#### What you are asked to do:
The lines to reproduce run from the first one through the line containing "def tz(x): return float(terr(x))". Reproduce them exactly.

#### Data excerpt:
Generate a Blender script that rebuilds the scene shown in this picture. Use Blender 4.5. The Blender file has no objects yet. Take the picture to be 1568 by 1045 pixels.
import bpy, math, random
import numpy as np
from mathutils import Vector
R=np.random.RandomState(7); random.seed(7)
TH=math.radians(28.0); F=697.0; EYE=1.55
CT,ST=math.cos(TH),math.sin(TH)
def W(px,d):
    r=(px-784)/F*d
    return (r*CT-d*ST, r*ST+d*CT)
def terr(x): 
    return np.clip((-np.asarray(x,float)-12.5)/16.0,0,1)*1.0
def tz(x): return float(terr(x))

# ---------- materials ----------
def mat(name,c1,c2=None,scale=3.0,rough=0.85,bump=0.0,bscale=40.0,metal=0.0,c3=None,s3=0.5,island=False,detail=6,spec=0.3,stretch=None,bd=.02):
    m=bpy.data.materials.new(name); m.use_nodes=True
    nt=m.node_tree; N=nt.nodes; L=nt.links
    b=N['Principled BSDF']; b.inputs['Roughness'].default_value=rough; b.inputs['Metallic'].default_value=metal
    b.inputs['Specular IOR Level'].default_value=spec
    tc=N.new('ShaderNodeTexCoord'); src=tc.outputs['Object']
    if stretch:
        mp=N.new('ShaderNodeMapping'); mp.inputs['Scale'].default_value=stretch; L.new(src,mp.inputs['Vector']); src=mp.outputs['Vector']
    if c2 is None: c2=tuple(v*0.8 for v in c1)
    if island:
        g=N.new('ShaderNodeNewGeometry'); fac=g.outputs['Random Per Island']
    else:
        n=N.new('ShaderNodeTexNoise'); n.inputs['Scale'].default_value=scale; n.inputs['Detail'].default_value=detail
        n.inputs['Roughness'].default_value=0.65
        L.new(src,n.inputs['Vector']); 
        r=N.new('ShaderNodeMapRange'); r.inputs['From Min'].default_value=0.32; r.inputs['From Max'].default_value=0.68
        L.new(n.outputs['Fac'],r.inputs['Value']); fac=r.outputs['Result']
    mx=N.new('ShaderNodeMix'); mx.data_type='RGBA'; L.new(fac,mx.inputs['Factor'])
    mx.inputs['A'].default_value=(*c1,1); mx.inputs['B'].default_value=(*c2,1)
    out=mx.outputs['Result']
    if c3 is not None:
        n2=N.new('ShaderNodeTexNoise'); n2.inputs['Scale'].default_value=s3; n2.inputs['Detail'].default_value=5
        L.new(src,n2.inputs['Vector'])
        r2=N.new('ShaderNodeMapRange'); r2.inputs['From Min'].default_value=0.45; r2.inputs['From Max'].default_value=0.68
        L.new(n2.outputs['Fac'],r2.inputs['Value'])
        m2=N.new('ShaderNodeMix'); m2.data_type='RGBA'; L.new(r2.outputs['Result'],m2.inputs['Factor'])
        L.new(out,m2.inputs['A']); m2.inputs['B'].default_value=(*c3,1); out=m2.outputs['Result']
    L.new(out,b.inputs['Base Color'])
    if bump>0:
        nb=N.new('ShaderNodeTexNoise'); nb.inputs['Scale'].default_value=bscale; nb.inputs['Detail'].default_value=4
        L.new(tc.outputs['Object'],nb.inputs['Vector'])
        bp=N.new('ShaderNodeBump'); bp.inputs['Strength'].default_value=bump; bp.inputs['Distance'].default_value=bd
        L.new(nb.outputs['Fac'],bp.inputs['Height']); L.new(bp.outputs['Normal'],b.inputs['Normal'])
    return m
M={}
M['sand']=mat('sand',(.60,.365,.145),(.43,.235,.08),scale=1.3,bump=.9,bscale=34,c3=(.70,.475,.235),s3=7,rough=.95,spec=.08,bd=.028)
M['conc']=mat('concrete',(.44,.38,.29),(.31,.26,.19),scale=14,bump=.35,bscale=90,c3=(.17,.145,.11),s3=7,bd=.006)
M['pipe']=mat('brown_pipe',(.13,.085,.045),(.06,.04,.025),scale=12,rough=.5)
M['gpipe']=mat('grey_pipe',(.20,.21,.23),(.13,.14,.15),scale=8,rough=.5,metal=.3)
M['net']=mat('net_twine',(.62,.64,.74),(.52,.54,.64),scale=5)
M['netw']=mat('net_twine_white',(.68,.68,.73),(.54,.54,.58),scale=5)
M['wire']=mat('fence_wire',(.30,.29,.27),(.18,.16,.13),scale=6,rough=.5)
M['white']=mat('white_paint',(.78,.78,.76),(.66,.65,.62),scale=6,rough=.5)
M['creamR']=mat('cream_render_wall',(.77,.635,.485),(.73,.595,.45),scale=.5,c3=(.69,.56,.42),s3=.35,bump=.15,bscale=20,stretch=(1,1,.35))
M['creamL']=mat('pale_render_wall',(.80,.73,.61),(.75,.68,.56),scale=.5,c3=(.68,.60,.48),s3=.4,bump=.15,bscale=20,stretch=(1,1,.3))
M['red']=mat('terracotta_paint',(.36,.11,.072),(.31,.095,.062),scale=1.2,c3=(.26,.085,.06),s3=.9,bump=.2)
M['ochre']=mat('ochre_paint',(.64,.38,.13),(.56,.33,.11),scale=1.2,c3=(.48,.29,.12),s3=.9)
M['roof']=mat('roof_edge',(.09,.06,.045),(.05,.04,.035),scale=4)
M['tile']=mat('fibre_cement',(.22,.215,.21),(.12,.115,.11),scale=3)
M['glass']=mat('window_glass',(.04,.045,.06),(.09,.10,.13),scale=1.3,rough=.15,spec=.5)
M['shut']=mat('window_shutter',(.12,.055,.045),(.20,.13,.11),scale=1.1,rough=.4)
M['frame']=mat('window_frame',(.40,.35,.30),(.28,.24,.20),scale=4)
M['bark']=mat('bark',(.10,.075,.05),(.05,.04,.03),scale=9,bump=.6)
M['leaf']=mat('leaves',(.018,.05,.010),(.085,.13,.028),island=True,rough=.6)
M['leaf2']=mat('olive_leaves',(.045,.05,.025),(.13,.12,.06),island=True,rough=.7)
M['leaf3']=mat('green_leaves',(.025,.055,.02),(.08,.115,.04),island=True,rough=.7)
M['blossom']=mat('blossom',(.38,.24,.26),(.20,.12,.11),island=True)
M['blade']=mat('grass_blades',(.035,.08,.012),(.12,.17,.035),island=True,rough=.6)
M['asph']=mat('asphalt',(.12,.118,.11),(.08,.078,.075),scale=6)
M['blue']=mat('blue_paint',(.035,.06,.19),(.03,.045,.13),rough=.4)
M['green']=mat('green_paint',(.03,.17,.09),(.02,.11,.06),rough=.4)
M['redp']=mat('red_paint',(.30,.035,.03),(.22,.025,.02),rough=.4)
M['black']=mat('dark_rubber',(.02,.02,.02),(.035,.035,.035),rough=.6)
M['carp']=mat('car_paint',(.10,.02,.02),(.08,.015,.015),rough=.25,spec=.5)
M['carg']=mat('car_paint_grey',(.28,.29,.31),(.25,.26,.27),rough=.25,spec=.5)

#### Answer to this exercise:
Generate a Blender script that rebuilds the scene shown in this picture. Use Blender 4.5. The Blender file has no objects yet. Take the picture to be 1568 by 1045 pixels.
import bpy, math, random
import numpy as np
from mathutils import Vector
R=np.random.RandomState(7); random.seed(7)
TH=math.radians(28.0); F=697.0; EYE=1.55
CT,ST=math.cos(TH),math.sin(TH)
def W(px,d):
    r=(px-784)/F*d
    return (r*CT-d*ST, r*ST+d*CT)
def terr(x): 
    return np.clip((-np.asarray(x,float)-12.5)/16.0,0,1)*1.0
def tz(x): return float(terr(x))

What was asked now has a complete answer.